I guess my Google-fu was stronger than yours today, because I Googled for broadcom Wifi chip in macbook air mid 2011 and found an iFixit teardown that identified it as a "Broadcom BCM4322 Intensi-fiĀ® Single-Chip 802.11n Wi-Fi Transceiver".
And then I searched for broadcom 4322 windows 8 and found this Microsoft Answers article, which may help you:
Slow WiFi with Broadcom 4322 and Windows 8 CP
Basically, that user had similar slow performance to yours, with a different preview of Windows 8, and found that the BCM4322 driver Microsoft had included with that version of Windows 8 (5.100.245.15 from 6-Jan-2012) had problems, which he was able to resolve by force-downgrading to version 5.100.198.22 from 06-Apr-2011.

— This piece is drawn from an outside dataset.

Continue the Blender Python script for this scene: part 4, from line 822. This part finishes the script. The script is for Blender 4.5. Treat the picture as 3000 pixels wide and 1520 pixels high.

It would be interesting to know which version of the BCM4322 driver Microsoft distributed with your version of Windows 8, and which version Apple distributed as part of the current Boot Camp Windows driver package.
By the way if that doesn't solve your entire issue, I should point out that you may have two issues here:
Why are you only connecting at single-stream, HT20, long guard interval (long GI) rates? Are you connecting to a single stream, 2.4GHz-only AP (on of those "N150", non-MIMO, N-in-name-only cheap crappy APs)? All Macs with N support have always had at least dual-band 2x2:2 support, with short GI in either band and HT40 in 5GHz (but Apple devices only do HT20 in 2.4GHz as a "good neighbor" policy so that things like Bluetooth still work), so you should be able to get a 300mbps signaling rate with a good AP.
Why is your throughput so slow? Even if a cheap/crappy AP explained the 65mbps signaling rate, you should still be able to see TCP throughput of at least 33 megabits/sec at that signaling rate, if you're measuring properly.
So if you need to troubleshoot this further, I suppose standard Wi-Fi troubleshooting steps apply:
- Try a different channel (use a 5GHz channel in 40MHz mode if you can).
- Make sure you have strong signal.
- Eliminate sources of radio interference in your environment.
- Make sure your AP firmware is up to date.
- Do your speed tests using a tool that uses TCP efficiently, such as IPerf, between your wireless client machine and a wired Ethernet machine plugged into the LAN port of your AP. Don't introduce uncertainty by trying to measure performance using software of unknown efficiency, or by trying to measure wireless-to-wireless, or by including your Internet connection in the speed test.
- And in your case, you should probably see if this works fine under Windows 7, since I don't think Apple has announced Boot Camp support for Windows 8 yet. Apple may be planning to update Boot Camp with Windows 8 support once they get fully Windows 8-tested drivers from their chipset vendors.